Edebiyatın İnsani Deneyimleri Anlamlandırmadaki Rolü
Romandaki kayıplar, acılar, umut ve boşlukları doldurma arayışlarının hayatın bir gerçeği mi yoksa bilinmezi mi olduğu sorusuna Araç, bu sorunun okuyucuya sorulması gerektiğini belirtiyor. Ancak edebiyatın anlatma ve ifade etme sanatı olduğu için bin yıllardır en muazzam ifade biçimi olarak kayda geçtiğini vurguluyor. Araç, "Ben anlatmayı, ifade etmeyi edebiyatın sonsuz zenginliklerinden elde ettim; edebiyattan önce böyle bir ayrıcalığın, uçsuz bucaksız farklılığın farkında değildim" diyor. Anlatıcısı olduğu konulara yabancı olmamanın önemine değinen Araç, her romanda zorlu insani deneyimleri ifade etme konusunda yabancı olmadığı bir alanda olduğunu okuyucuya hissettirdiğini belirtiyor.

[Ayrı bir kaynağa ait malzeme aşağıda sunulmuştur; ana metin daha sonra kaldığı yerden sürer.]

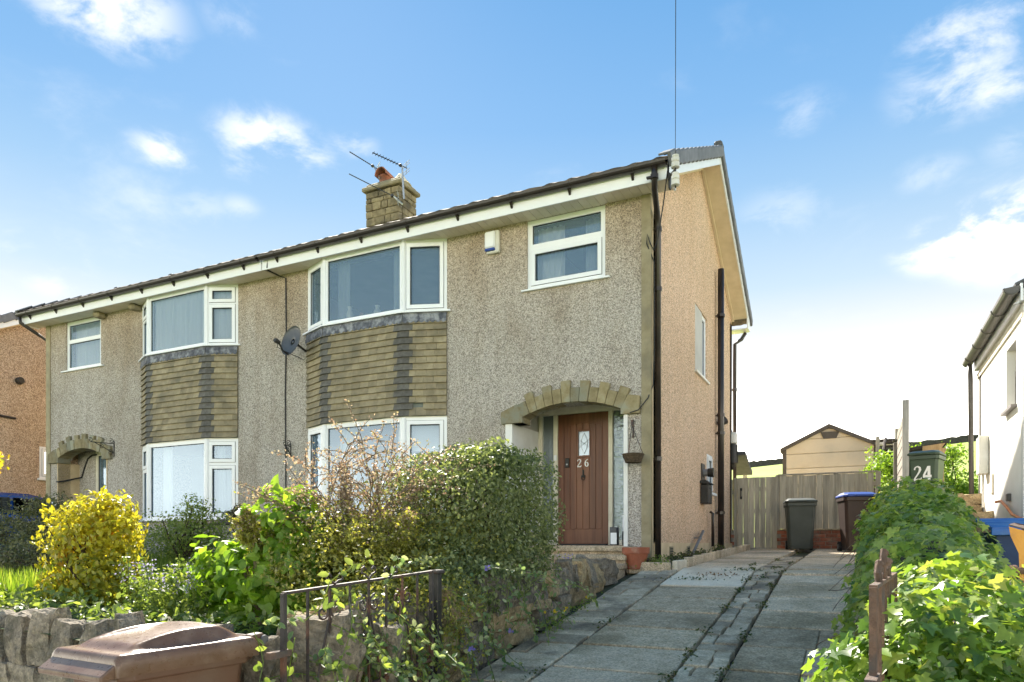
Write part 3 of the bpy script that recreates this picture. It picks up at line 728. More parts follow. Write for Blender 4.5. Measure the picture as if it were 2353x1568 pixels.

Çok Kültürlülük ve Edebiyatın Zenginliği
"Zamanı Tanrı Yaşar" romanında farklı coğrafyaların ve kültürlerin iç içe geçtiğini belirten Araç, bu çok kültürlülüğün hayatın zenginliğini ve çeşitliliğini edebiyat aracılığıyla yansıtma isteğinden kaynaklandığını ifade ediyor. Araç, "Kesinlikle. Çok net ve çok dürüst bir şekilde bu sorunuza evet diyebilirim çünkü yaşamak istediğim dünya çok kültürlü çok dinli çok dilli bir alem. Ben kardeşliğe, eşitliğe, ortak paylaşıma inanan bir insanım" diyor. Hiçbir kültürün başka bir kültürden küçük görülmesini kabul etmediğini belirten Araç, yarattığı romanların zengin bir gövdeye sahip olmasının yaz sanatı yolculuğunun en önemli iddiası ve en değerli olgusu olduğunu vurguluyor.
Seyfettin Araç'ın "Zamanı Tanrı Yaşar" romanı, okuyucularına insan olmanın karmaşıklığını, kayıplarını, umutlarını ve en önemlisi de her insanın bir alem olduğunu hatırlatıyor. Yazarın edebiyat aracılığıyla kurduğu bu derin bağ, okuyucuların hayatlarına dokunarak onlarda yeni duyguları, düşünceleri ve farkındalıkları tetiklemeyi amaçlıyor. Bu roman, okuyucularına gerçek acıların içinde gizli mutlulukların olduğunu ve hiçbir şeyin göründüğü gibi olmadığını göstererek, hayata farklı bir pencereden bakmalarını sağlıyor.